Como eu disse, isso foi feito por outros cineastas no Brasil (Neville, por exemplo) e noutros países. Pois quem conhece o Carlão já deve imaginar o imenso número de cineastas geniais de outros países que ele já mencionou e eu nunca tinha ouvido falar - e ele, com generosidade, me fez perceber que eu preciso conhecer. Qualquer pessoa que conversa com ele percebe essa generosidade, depois de ouvir sugestões de dezenas de filmes muito bons (e às vezes até ganhar a cópia, se ele tiver uma disponível).

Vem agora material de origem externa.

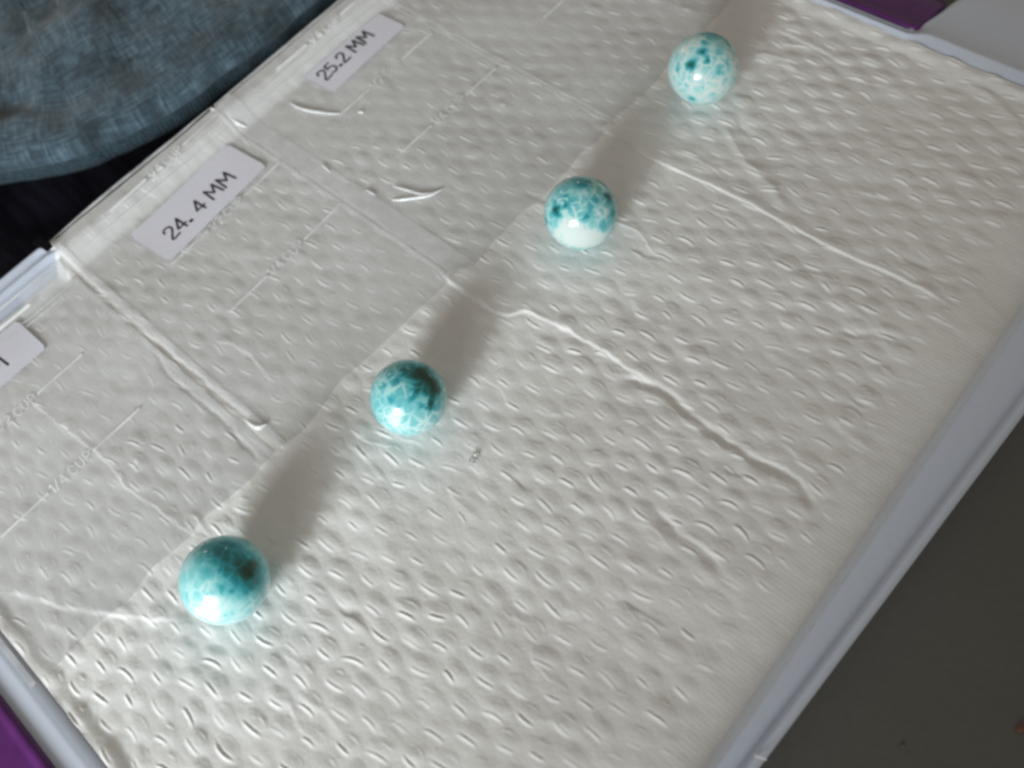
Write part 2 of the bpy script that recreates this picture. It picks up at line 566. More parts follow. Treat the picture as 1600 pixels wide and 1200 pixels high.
# ================================================================ stone spheres
SPOTS = {
 'A': [(0.49, 0.04, 0.87, 0.5, 0.70), (0.24, -0.31, 0.92, 0.153, 0.8), (0.51, -0.63, 0.58, 0.40, 1.0), (0.24, -0.61, 0.75, 0.153, 0.7), (0.4, -0.86, 0.31, 0.153, 0.5), (-0.11, -0.1, 0.99, 0.183, 0.5), (-0.36, -0.03, 0.93, 0.122, 0.3), (-0.15, -0.59, 0.79, 0.076, 0.55), (-0.0, -0.77, 0.64, 0.069, 0.75), (-0.35, -0.87, 0.34, 0.214, 0.25), (-0.66, -0.56, 0.49, 0.275, -0.42), (-0.42, -0.61, 0.67, 0.122, -0.35), (0.65, -0.3, 0.7, 0.183, 0.4)],  # first broad spot also paints the dark room's reflection on top
 'B': [(0.52, -0.29, 0.8, 0.40, 1.06), (0.5, -0.69, 0.53, 0.30, 1.06), (0.15, -0.55, 0.82, 0.167, 0.85), (0.28, 0.0, 0.96, 0.151, 0.8), (-0.04, -0.04, 1.0, 0.117, 0.7), (0.08, 0.57, 0.82, 0.134, 0.4), (-0.4, 0.2, 0.89, 0.084, 0.7), (-0.52, -0.18, 0.84, 0.117, 0.75), (-0.13, -0.59, 0.8, 0.1, 0.8), (-0.15, -0.78, 0.61, 0.084, 0.8), (0.07, -0.9, 0.44, 0.134, 0.9), (0.49, 0.14, 0.86, 0.234, 0.6), (-0.6, 0.09, 0.8, 0.067, 0.5), (-0.49, -0.47, 0.73, 0.067, 0.6), (-0.47, -0.79, 0.4, 0.234, 0.25), (-0.78, -0.42, 0.46, 0.218, -0.35), (0.55, -0.79, 0.27, 0.117, -0.2)],
 'C': [(-0.71, 0.13, 0.69, 0.142, 1.0), (-0.53, 0.36, 0.77, 0.089, 0.6), (-0.49, -0.07, 0.87, 0.106, 0.85), (-0.34, 0.19, 0.92, 0.089, 0.75), (-0.32, 0.02, 0.95, 0.071, 0.6), (-0.42, -0.62, 0.66, 0.177, 0.55), (0.06, -0.53, 0.84, 0.142, 0.5), (0.28, 0.05, 0.96, 0.283, 0.7), (0.76, -0.18, 0.63, 0.159, 0.95), (0.52, -0.64, 0.57, 0.177, 1.0), (0.34, -0.9, 0.29, 0.142, 0.7), (-0.2, -0.94, 0.26, 0.159, 0.45), (0.15, -0.97, 0.18, 0.089, 0.4), (-0.8, -0.46, 0.39, 0.354, -0.38), (-0.6, -0.8, -0.06, 0.319, -0.32), (-0.18, -0.65, 0.74, 0.124, 0.4), (-0.56, 0.08, 0.83, 0.053, -0.6)],
 'D': [(-0.69, -0.09, 0.72, 0.175, 0.9), (-0.31, -0.17, 0.93, 0.126, 0.85), (-0.35, -0.42, 0.84, 0.087, 0.85), (-0.79, 0.25, 0.55, 0.097, 0.5), (-0.54, 0.48, 0.68, 0.078, 0.4), (-0.0, -0.09, 1.0, 0.097, 0.5), (-0.37, -0.74, 0.56, 0.116, 0.4), (-0.02, -0.76, 0.65, 0.078, 0.5), (0.62, -0.66, 0.43, 0.116, 0.6), (-0.92, -0.3, -0.25, 0.116, 0.65), (0.13, -0.47, 0.87, 0.252, 0.3), (0.47, 0.06, 0.88, 0.291, 0.6), (0.53, -0.39, 0.75, 0.194, 0.45), (-0.79, -0.55, 0.28, 0.078, 0.35), (-0.09, -0.53, 0.84, 0.097, 0.3)],
}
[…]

Esse é o ponto fundamental que eu queria contar aqui. O Carlão se tornou essa figura de referência pra tanta gente por esse motivo: ele transmite uma paixão muito grande pelo cinema e um conhecimento considerável de um monte de carreiras de cineastas que o amigo leitor nunca deve ter ouvido falar. Com esse jeitão gentil que é bem conhecido pelos cinéfilos paulistanos (e não só por eles), ele ajudou bastante para que alguns filmes fossem vistos com menos preconceito e as discussões e papos sobre cinema não se tornassem caretas e tapadas demais.

O título desse texto foi um apelido que ele mesmo sugeriu para si. Isso aconteceu porque, quando o conheci, eu volta e meia chamava ele de “professor” (já que tinha assistido às aulas na ECA). Ele preferia algum apelido menos pomposo: Carlão, Carlito, Don Carlone... Mas, mesmo que ele não curta o nome solene, escrevi esse texto aqui para lembrar desse papel central que ele cumpriu (com todas as discordâncias e polêmicas, e até por causa delas) como mestre mesmo - não só pra mim, mas pra muita gente bacana que anda aprontado coisas boas por aí.


depoimento publicado em outubro de 2009 na Revista Zingu!, na edição dedicada a Reichenbach.